Le but? Laisser les mains libres à la CIA, au FBI, à la NSA et à leurs déclinaisons pour prévenir tout risque menaçant la “sécurité nationale”. Outre les perquisistions in abstentia ou les entraves au premier amendement – la sacro-sainte liberté d’expression anglo-saxonne -, on peut citer l’exemple des 50.000 National Security Letters envoyées chaque année par les agents fédéraux aux fournisseurs d’accès à Internet. Dans celles-ci, ils réclament de manière confidentielle des informations relatives à leurs utilisateurs, sans que ceux-si en soit avisés.

Depuis sa mise en place, le Patriot Act n’a pas seulement agité les associations de défense de la vie privée ou ceux que Fox News appelle péjorativement les “socialistes”. Il a également rassemblé contre lui des politiciens de tous bords, libéraux comme conservateurs, tant et si bien que certaines communes ont purement et simplement refusé de l’appliquer. Et depuis plus de six ans, des juges contestent sa constitutionnalité.

40 minutes de débats

Pourtant, le Congrès, qui va se réunir dans les jours qui viennent pour discuter d’un texte modernisé, va probablement voter de nouvelles dispositions à la marge (celle qui fâche) et par la voie rapide. Hormis la collecte d’informations bancaires ou téléphoniques sans le consentement des personnes ciblées, la nouvelle cuvée du Patriot Act prévoit notamment l’institutionnalisation de la surveillance d’Internet, en autorisant le gouvernement à espionner les ordinateurs “susceptibles d’être utilisés occasionnellement par des terroristes présumés”. En soi, ce n’est pas vraiment une surprise, les mouchards existent déjà: le FBI a récemment rendu visite à Facebook dans ses bureaux de Palo Alto pour évoquer la création de backdoors, et la NSA travaille main dans la main avec Google depuis l’incident impliquant la firme de Mountain View et la Chine.

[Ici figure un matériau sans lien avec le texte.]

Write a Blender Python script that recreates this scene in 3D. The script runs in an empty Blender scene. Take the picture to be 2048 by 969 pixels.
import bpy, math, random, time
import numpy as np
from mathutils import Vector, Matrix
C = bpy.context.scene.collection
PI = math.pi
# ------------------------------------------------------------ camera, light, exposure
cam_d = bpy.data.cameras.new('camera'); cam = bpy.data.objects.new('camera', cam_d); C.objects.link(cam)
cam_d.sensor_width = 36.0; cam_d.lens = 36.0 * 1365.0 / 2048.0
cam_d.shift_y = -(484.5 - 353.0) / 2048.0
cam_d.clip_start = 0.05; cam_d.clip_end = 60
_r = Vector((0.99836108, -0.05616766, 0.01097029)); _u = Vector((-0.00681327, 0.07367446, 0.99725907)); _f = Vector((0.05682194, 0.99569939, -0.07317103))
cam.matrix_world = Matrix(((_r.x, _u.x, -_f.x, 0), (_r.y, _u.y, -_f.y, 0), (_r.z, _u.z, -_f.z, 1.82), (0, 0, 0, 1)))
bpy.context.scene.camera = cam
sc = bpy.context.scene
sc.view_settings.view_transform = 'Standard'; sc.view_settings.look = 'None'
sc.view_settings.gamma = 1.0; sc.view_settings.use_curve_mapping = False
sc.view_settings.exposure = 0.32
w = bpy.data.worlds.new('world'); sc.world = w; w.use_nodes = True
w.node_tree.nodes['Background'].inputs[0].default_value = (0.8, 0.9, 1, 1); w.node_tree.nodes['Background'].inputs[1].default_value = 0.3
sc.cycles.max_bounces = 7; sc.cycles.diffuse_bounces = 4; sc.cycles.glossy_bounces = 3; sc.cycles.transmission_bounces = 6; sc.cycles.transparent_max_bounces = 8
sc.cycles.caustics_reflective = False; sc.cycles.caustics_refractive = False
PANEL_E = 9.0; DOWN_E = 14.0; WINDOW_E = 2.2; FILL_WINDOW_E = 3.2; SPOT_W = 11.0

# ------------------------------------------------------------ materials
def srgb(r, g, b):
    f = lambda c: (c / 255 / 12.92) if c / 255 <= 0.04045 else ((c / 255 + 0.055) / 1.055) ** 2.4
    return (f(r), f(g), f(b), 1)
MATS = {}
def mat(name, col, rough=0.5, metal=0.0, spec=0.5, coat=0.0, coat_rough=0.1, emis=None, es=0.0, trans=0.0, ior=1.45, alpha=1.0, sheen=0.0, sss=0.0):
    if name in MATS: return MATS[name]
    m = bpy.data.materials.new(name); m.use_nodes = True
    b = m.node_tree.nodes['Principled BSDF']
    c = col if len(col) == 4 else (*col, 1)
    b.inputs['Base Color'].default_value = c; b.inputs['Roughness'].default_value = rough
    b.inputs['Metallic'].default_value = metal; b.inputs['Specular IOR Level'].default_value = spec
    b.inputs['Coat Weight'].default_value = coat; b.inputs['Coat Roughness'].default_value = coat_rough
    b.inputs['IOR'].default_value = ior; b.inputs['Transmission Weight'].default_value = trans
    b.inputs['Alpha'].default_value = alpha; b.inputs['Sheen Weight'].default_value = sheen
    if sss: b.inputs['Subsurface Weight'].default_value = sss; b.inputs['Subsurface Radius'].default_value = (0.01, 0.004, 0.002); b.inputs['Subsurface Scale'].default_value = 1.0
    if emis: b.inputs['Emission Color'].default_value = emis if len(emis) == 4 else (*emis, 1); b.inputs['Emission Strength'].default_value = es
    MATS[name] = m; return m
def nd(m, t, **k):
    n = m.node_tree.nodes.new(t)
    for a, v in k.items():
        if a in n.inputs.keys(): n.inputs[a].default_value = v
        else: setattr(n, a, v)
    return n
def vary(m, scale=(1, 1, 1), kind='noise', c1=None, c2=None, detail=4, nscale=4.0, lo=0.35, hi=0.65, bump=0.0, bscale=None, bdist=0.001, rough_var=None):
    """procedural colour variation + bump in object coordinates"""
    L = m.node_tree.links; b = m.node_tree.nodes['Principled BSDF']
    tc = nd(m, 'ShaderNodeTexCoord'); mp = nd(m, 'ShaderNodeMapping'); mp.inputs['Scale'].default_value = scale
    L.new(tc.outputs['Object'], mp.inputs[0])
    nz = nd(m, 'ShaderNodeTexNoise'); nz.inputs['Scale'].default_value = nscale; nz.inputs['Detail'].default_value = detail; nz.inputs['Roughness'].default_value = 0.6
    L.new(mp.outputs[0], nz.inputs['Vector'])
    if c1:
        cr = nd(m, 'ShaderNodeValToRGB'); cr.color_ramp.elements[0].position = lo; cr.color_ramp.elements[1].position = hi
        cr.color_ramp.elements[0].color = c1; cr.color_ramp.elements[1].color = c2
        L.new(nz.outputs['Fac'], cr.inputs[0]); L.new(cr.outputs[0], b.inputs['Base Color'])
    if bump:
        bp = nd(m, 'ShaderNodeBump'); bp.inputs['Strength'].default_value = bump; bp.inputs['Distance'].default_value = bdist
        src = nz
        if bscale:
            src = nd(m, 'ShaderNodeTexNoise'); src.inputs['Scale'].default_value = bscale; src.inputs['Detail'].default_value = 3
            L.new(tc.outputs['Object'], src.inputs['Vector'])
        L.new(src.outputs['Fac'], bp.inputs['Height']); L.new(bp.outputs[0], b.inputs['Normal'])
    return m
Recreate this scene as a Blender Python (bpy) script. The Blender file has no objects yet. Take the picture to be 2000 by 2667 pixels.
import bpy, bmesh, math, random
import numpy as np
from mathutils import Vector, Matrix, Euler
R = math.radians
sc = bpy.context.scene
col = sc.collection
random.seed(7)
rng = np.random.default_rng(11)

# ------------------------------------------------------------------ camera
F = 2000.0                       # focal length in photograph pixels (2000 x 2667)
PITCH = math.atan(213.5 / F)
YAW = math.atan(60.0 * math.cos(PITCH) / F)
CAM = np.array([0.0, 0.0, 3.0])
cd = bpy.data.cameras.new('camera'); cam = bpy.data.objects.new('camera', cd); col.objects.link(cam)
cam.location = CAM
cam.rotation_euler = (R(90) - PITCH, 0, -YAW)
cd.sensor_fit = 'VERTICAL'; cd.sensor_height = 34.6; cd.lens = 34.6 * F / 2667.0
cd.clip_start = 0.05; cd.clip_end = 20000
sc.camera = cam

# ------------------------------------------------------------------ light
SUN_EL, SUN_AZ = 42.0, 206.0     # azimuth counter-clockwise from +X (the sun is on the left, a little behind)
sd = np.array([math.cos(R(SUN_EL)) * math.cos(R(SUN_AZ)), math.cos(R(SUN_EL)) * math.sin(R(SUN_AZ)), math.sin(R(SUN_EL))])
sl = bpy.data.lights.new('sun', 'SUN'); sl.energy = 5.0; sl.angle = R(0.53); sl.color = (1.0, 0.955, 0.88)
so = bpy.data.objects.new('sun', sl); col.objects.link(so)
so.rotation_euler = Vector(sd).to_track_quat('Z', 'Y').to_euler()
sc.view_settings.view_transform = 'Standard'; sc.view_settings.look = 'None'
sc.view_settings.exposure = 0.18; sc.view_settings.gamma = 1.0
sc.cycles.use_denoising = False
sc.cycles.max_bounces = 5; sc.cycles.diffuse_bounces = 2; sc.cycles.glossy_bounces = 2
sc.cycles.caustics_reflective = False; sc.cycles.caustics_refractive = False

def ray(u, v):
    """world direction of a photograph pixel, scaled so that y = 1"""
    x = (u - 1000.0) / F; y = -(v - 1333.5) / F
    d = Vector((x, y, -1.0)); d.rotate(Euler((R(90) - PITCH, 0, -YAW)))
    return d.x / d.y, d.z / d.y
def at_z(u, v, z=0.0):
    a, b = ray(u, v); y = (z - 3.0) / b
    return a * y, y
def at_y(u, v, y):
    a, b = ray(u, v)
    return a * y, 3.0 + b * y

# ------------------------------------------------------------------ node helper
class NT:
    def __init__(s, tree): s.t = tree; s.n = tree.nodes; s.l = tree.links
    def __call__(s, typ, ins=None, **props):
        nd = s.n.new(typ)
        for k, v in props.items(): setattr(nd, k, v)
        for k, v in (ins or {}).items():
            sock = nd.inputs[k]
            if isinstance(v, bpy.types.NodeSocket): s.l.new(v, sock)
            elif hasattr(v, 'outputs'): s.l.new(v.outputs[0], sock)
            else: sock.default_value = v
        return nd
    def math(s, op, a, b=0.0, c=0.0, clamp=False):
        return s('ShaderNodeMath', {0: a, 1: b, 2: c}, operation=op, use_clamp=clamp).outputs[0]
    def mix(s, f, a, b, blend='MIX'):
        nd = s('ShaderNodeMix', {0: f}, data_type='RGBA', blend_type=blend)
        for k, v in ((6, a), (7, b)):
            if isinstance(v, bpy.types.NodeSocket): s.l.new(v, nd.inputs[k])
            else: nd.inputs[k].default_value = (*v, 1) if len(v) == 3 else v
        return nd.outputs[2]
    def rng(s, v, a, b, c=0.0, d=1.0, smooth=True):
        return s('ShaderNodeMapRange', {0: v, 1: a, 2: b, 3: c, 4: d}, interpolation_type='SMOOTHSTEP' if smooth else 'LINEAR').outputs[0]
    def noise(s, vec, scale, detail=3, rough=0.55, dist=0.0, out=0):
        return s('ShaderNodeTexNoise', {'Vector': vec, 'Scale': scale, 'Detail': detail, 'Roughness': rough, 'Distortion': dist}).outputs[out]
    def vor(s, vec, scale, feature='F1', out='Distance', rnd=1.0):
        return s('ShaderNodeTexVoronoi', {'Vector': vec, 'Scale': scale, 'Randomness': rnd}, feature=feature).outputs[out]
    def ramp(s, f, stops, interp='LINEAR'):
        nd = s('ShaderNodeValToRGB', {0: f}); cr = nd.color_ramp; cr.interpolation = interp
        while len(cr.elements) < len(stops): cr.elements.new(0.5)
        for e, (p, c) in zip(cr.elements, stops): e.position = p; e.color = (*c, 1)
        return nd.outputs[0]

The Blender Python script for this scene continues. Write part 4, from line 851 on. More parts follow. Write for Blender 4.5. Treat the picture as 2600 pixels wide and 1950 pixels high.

Plus surprenant est le consensus qui accompagne le vote de ces nouvelles dispositions, qui pourraient entrer en vigueur jusqu’en décembre 2013. Celles-ci seront ainsi votées selon la procédure dite de la “Suspension of the rules”, un particularisme américain qui prévoit quarante petites minutes de débat et n’offre aucune possibilité d’introduire des amendements, preuve de l’assentiment des Républicains comme des Démocrates. Tandis que des personnalités sensibles aux enjeux du numérique comme Susan Crawford, ancienne conseillère en innovation de Barack Obama, cherchent à se prémunir contre “la militarisation du web”, il semblerait que la classe politique américaine voit dans le Net le prochain champ de bataille du renseignement.

Droit de regard judiciaire

Sur son site, le sénateur démocrate du Vermont, Patrick Leahy (par ailleurs président de la Commission judiciaire) défend ces recommandations et insiste sur l’accord “bipartisan” autour de celles-ci:

[Le Patriot Act] défendra la transparence et étendra les garde-fous concernant la vie privée et les libertés civiles. Il renforce le pouvoir judiciaire sur les capacités de surveillance du gouvernement qui capturent des informations sur les Américains. Ceci est un lot de réformes que tous nos concitoyens devraient supporter.

Si le texte prévoit un droit de regard plus important du système judiciaire sur les autorités, en relevant les conditions d’une écoute téléphonique par exemple, il n’en inquiète pas moins les défenseurs des libertés individuelles. “Si cette nouvelle version introduit des changements importants qui permettent de mieux contrôler le pouvoir du Patriot Act, elle ne remet malheureusement pas en question certaines dispositions dangereuses”, regrette Michelle Richardson, conseillère juridique de l’Union américaine des libertés civiles (ACLU).

Tandis que l’Exécutif américain continue de réfléchir à la création d’un “bouton” qui permettrait au président Obama d’éteindre Internet, les États-Unis persistent dans une voie sensiblement différente du filtrage: le contrôle. Comme tout État qui utilise des technologies DPI, la question est de savoir si une telle surveillance est passive ou active, s’il s’agit d’un simple poste d’observation ou de la rampe de lancement de patrouilles dédiées à l’interception.

Si ce point reste à clarifier (il faudrait pour cela acter la création d’une doctrine offensive en matière de cybersécurité), l’appareil judiciaire et l’intelligence se sont d’ores et déjà rangés du côté de Capitol Hill: le ministre de la Justice Eric Holder et le directeur du renseignement Eric Clapper ont appelé les élus à renouveler le bail du Patriot Act dans une lettre aux élus.